After five years at the state weather service and two stints working in sales at other companies, he applied for a job at Danske Commodities, an energy trading firm. As the first meteorologist on staff, his bosses were still a little fuzzy on how exactly they would use his skills on the trading floor—they left that part up to him.
“I was there with a job description that just said, find out wherever you fit in to what we need. So it was pretty much up to me—where I could find a niche for myself or where I could find some kind of value I could provide,” Bentzen told Fortune.
The world of finance is always changing, and Wall Street traders’ educational backgrounds are changing with it. Last month, BlackRock’s COO told a Fortune panelist that the firm was emphasizing candidates with backgrounds in the liberal arts in its recruiting, not just traditional finance and business graduates. But one unexpected discipline is in high demand as firms adopt increasingly sophisticated trading strategies in the commodities and energy world: Meteorology.

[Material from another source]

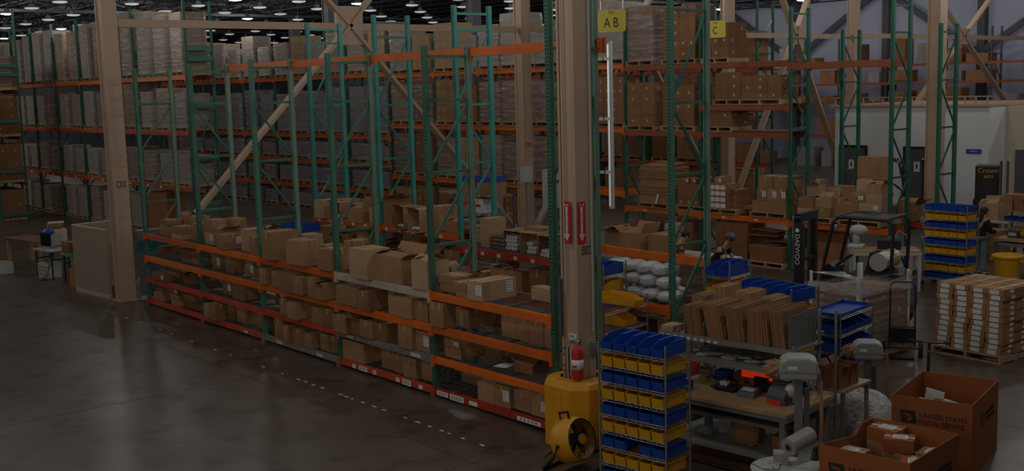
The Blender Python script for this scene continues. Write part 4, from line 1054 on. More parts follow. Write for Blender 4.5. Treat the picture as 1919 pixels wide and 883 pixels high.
# ------------------------------------------------------------------ bins and bin carts
def bin_mesh(w=.17, d=.43, h=.125):
    b = MB(); t = .004; x = w/2
    s, cut = (.55, .38) if h > .14 else (.86, .1)
    side = [(-d/2, 0), (d/2, 0), (d/2, h), (-d/2+d*cut, h), (-d/2-.02, h*s)]
    for sx in (-x, x-t): b.prism(side, sx, sx+t, 'x')
    b.box(-x, x, -d/2, d/2, 0, t); b.box(-x, x, d/2-t, d/2, 0, h)
    b.add([(-x, -d/2, 0), (x, -d/2, 0), (x, -d/2-.02, h*s), (-x, -d/2-.02, h*s), (-x, -d/2+t, 0), (x, -d/2+t, 0), (x, -d/2-.02+t, h*s), (-x, -d/2-.02+t, h*s)], [(0, 1, 2, 3), (7, 6, 5, 4), (3, 2, 6, 7)])
    b.box(-x-.006, -x, -d/2+d*cut, d/2, h-.012, h); b.box(x, x+.006, -d/2+d*cut, d/2, h-.012, h); b.box(-x-.006, x+.006, d/2, d/2+.006, h-.014, h)
    return b
BIN = {}
def bin_(x, y, z, rz, m, label, group, w=.17, d=.43, h=.125):
    k = (m, round(w, 3), d, h)
    if k not in BIN:
        BIN[k] = (bin_mesh(w, d, h).mesh('parts_bin', m), MB().box(-w*.22, w*.22, -d/2-.022, -d/2-.016, h*.15, h*.4).mesh('bin_label', 'label_white'))
    o = mobj('parts_bin', BIN[k][0], None, (x, y, z+.001), rz); tag(o, label, 'bin', group)
    return o
def wire_shelf_mesh(w, d):
    b = MB()
    for z in (-.03, .0):
        b.tube([(-w/2, -d/2, z), (w/2, -d/2, z), (w/2, d/2, z), (-w/2, d/2, z)], .0035, 5, closed=True)
    n = int(w/.035)
    for i in range(n):
        x = -w/2+w*i/n; s = .028 if i % 2 else -.0; b.tube([(x, -d/2, -.03 if i % 2 else 0), (x+w/n, -d/2, 0 if i % 2 else -.03)], .0022, 4); b.tube([(x, d/2, -.03 if i % 2 else 0), (x+w/n, d/2, 0 if i % 2 else -.03)], .0022, 4)
    n2 = int(d/.035)
    for i in range(n2):
        y = -d/2+d*i/n2
        for x in (-w/2, w/2): b.tube([(x, y, -.03 if i % 2 else 0), (x, y+d/n2, 0 if i % 2 else -.03)], .0022, 4)
    n3 = int(w/.03)
    for i in range(1, n3): x = -w/2+w*i/n3; b.bar((x, -d/2, 0), (x, d/2, 0), .003)
    return b
WS = {}
def wire_cart(name, label, x, y, rz, w, d, h, zs, cat='cart', m='wire', castors=True):
    """x,y = front left corner; rz heading"""
    t = thing(name, label, cat, (x, y, 0), rz)
    b0 = .12 if castors else 0
    for px, py in ((0, 0), (w, 0), (w, d), (0, d)):
        b = MB(); b.cyl((px, py, b0), (px, py, h), .0125, n=10)
        k = b0+.05
        while k < h: b.cyl((px, py, k), (px, py, k+.006), .0145, n=8); k += .075
        b.build('post', m, t)
        if castors:
            b = MB(); b.cyl((px, py, .06), (px, py, .13), .012, n=8); b.box(px-.02, px+.02, py-.022, py-.016, .04, .11); b.box(px-.02, px+.02, py+.016, py+.022, .04, .11); b.build('caster', 'chrome', t)
            b = MB(); b.cyl((px, py-.015, .05), (px, py+.015, .05), .05, n=14); b.build('caster_wheel', 'black_rubber', t)
    k = (round(w, 2), round(d, 2), m)
    if k not in WS: WS[k] = wire_shelf_mesh(w, d).mesh('wire_shelf', m)
    for z in zs: mobj('wire_shelf', WS[k], t, (w/2, d/2, z))
    return t
def bins_on(x, y, rz, w, d, z, n, m, rowlab, group, skip=(), h=.125, ext=.0):
    ca, sa = math.cos(rz), math.sin(rz); bw = (w-.05)/n
    for i in range(n):
        if i in skip: continue
        lx = .025+bw*(i+.5); ly = d/2-.01
        cn = 'blue' if 'blue' in m else 'yellow'
        bin_(x+ca*lx-sa*ly, y+sa*lx+ca*ly, z+.003, rz, m, '%s plastic bin, %s from left, %s' % (cn, ORD[i], rowlab), group, bw-.014, d-.03, h)
# cart 1, in front
C1 = (8.99, -1.10, R(7)); zs1 = [1.72-.19*k for k in range(9)]
wire_cart('bin_cart', 'chrome wire bin cart with alternating blue and yellow bins, nearest the camera', C1[0], C1[1], C1[2], .92, .46, 1.86, zs1)
for k, z in enumerate(zs1):
    bins_on(C1[0], C1[1], C1[2], .92, .46, z, 5, 'yellow_bin' if k % 2 else 'blue_bin', '%s shelf from top of the nearest bin cart' % ORD[k], 'bins on the nearest cart', skip=(2,) if k == 6 else (), h=.16 if k == 0 else .13)
# cart 2 by the woman
C2 = (4.62, 13.42, R(-3)); zs2 = [1.72-.19*k for k in range(9)]
wire_cart('bin_cart', 'wire bin cart beside the woman in black, full of blue and yellow bins', C2[0], C2[1], C2[2], 1.06, .46, 1.86, zs2)
for k, z in enumerate(zs2): bins_on(C2[0], C2[1], C2[2], 1.06, .46, z, 5, 'yellow_bin' if k % 2 else 'blue_bin', '%s shelf from top of the cart by the woman' % ORD[k], 'bins on the cart by the woman')
# cart behind the workbench
C3 = (8.06, 2.45, R(-8))
wire_cart('bin_cart', 'wire bin cart behind the upright cardboard bundles, five blue bins on top', C3[0], C3[1], C3[2], 1.1, .5, 1.95, [1.78-.24*k for k in range(7)])
for k in range(5): bins_on(C3[0], C3[1], C3[2], 1.1, .5, 1.78-.24*k, 5, 'yellow_bin' if k % 2 else 'blue_bin', '%s shelf of the cart behind the cardboard bundles' % ORD[k], 'bins on the cart behind the bundles', h=.15)
# cart right of the green post
C4 = (6.80, 3.32, R(8))
wire_cart('bin_cart', 'narrow wire cart of blue and yellow bins right of the green post', C4[0], C4[1], C4[2], .44, .62, 2.0, [1.75, 1.47, 1.15, .8, .4])
for k, z in enumerate((1.75, 1.47, 1.15)): bins_on(C4[0], C4[1], C4[2], .44, .62, z, 2, 'yellow_bin' if k % 2 else 'blue_bin', '%s shelf of the narrow cart by the post' % ORD[k], 'bins on the narrow cart', h=.2)
# cart left of the bags
C5 = (5.33, 2.0, R(6))
wire_cart('bin_cart', 'wire cart with a blue bin over yellow bins, right beside the large column', C5[0], C5[1], C5[2], .55, .55, 1.98, [1.78, 1.52, 1.26, 1.0])
for k, z in enumerate((1.78, 1.52, 1.26)): bins_on(C5[0], C5[1], C5[2], .55, .55, z, 2, 'yellow_bin' if k % 2 else 'blue_bin', '%s shelf of the cart beside the large column' % ORD[k], 'bins on the column cart', h=.17)
# grey wire cart in front of it, bags and papers
C6 = (6.62, 1.2, R(96))
wire_cart('wire_cart', 'grey wire shelf cart with a long yellow bin, between column and bags', 6.72, 1.22, R(97), 1.05, .55, 1.6, [1.45, 1.15, .75], castors=False)
bin_(6.36, 1.95, 1.452, R(98), 'yellow_bin', 'single long yellow bin on the grey wire cart beside the column', None, .24, .62, .16)
bin_(6.3, 1.9, 1.153, R(98), 'yellow_bin', 'yellow bin on the lower tier of the grey wire cart', None, .3, .5, .17)
for i in range(5):
    b = MB(); b.ell((0, 0, 0), .17, .13, .025, 12, 5, jit=.2); o = b.build('crumpled_paper', 'grey_light' if i % 2 else 'green_back', None, (6.45+.02*i, 1.35+.14*i, .79), i*.7, True)
    tag(o, 'crumpled grey-green bag on the lower tier of the grey wire cart, %s from the front' % ORD[i], 'bag', 'crumpled bags on the wire cart')
# blue bin cart right of the bundles, seen from its end
C7 = (8.12, 4.15, R(8))
wire_cart('bin_cart', 'wire cart with a blue tray on top and blue bins, before the wrapped pallet', C7[0], C7[1], C7[2], .5, 1.1, 1.28, [1.2, .93, .66, .39], castors=True)
b = MB(); b.box(-.24, .24, -.53, .53, 0, .006); b.box(-.24, .24, -.53, -.525, .006, .05); b.box(-.24, .24, .525, .53, .006, .05); b.box(-.24, -.235, -.53, .53, .006, .05); b.box(.235, .24, -.53, .53, .006, .05)
tag(b.build('tray', 'blue_bin', None, (8.12+.17, 4.15+.58, 1.204), R(8)), 'shallow bright blue tray on the cart before the wrapped pallet', 'tray')
for k, z in enumerate((.93, .66, .39)):
    for i in range(5):
        lx, ly = .25, .12+.215*i; ca, sa = math.cos(C7[2]), math.sin(C7[2])
        bin_(C7[0]+ca*lx-sa*ly, C7[1]+sa*lx+ca*ly, z+.003, C7[2]+R(90), 'blue_bin', 'blue bin, %s from the front, %s shelf under the blue tray' % (ORD[i], ORD[k]), 'blue bins under the tray', .2, .46, .15)
# left cart behind the front rack
wire_cart('bin_cart', 'wire cart with blue bins over yellow ones behind the front rack, left', -3.45, 1.55, R(4), .95, .5, 1.98, [1.82, 1.55, 1.3])
bins_on(-3.45, 1.55, R(4), .95, .5, 1.82, 4, 'blue_bin', 'top shelf of the cart behind the front rack', 'bins on the left cart', h=.15)
bins_on(-3.45, 1.55, R(4), .95, .5, 1.55, 4, 'yellow_bin', 'second shelf of the cart behind the front rack', 'bins on the left cart', h=.15)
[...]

Long pigeonholed into weather jobs at TV stations or government forecasting agencies, trained meteorologists are increasingly finding opportunities in finance. As climate change makes extreme weather events more common and the rise of renewable energy creates new power markets, accurately forecasting the weather has become a more important edge.
“Industry is absorbing meteorologists for a lot more applications—such as the energy industry, transportation…You can think of many more applications,” Jenni Evans, professor of meteorology and atmospheric science at Penn State and former president of the American Meteorological Society, told Fortune.
In fact, the next few months could put their meteorological skills to the test. Traders are scrambling to brace for a record-breaking heat wave across the Northern Hemisphere this summer, which is expected to send prices for commodities, including energy and crops, flying from historical norms, Bloomberg reported.
An uptick in demand for meteorology expertise in finance has accompanied sea changes across the field more generally over the past few decades. In the early 1990s, many forecasters were still drawing weather maps by hand, a far cry from the sophisticated, computerized techniques that have since become commonplace.
Today, Bentzen is part of a team of meteorology experts that works alongside Danske’s trading floor, providing insight on how weather trends will affect energy markets. Financial meteorologists like Bentzen and his team look at both short-term and long-term forecasts: For example, estimating how weather conditions will affect wind turbines’ generation capacity over the next few hours or days, alongside how larger phenomena like La Niña could impact crop yields or solar output. It’s created a new possible career path for newly minted graduates.
“In Denmark, the people working in the National Weather Institute are more and more open to other places to work. It is something that is growing,” Bentzen said.
He noted that over the past five years, he’s seen a shift in how Danish meteorology grads are thinking about where they want to work, and finance “is a possibility, if they would like to pursue that.”
That’s a welcome development for climate scientists who have been hurt by decreased demand from traditional employers such as news stations, which have slimmed down their forecasting staffs as computers have picked up the slack.
Interest in weather forecasting from the finance sector has swelled alongside huge growth in the market for catastrophe bonds, a niche, insurance-linked $120 billion asset class that outperformed the average hedge fund by by 35% last year. Likewise for weather derivatives, a $25 billion market offering businesses protection from events such as severe storms or droughts. In both of those markets, accurately predicting the weather is the ultimate edge, giving investors the ability to detect inaccurately priced assets.
Perhaps more than any other firm, Ken Griffin’s $60 billion Citadel has leveraged forecasting expertise into a lucrative trading strategy. The Financial Times reported that Citadel’s 20-person-strong forecasting team, hired out of academia and national weather forecasting departments, helped generate multiple billions of dollars’ worth of revenue for the firm’s commodities arm. Citadel declined to comment on this article.
As weather modeling techniques get more accurate and firms continue to compete for alpha in markets like commodities and catastrophe bonds, meteorologists can expect demand for their skills to continue to increase.
“[The financial] market has been expanding as a career possibility, predominantly for master’s and PhD graduates,” Evans said. “That industry has been finding more and more ways to use them.”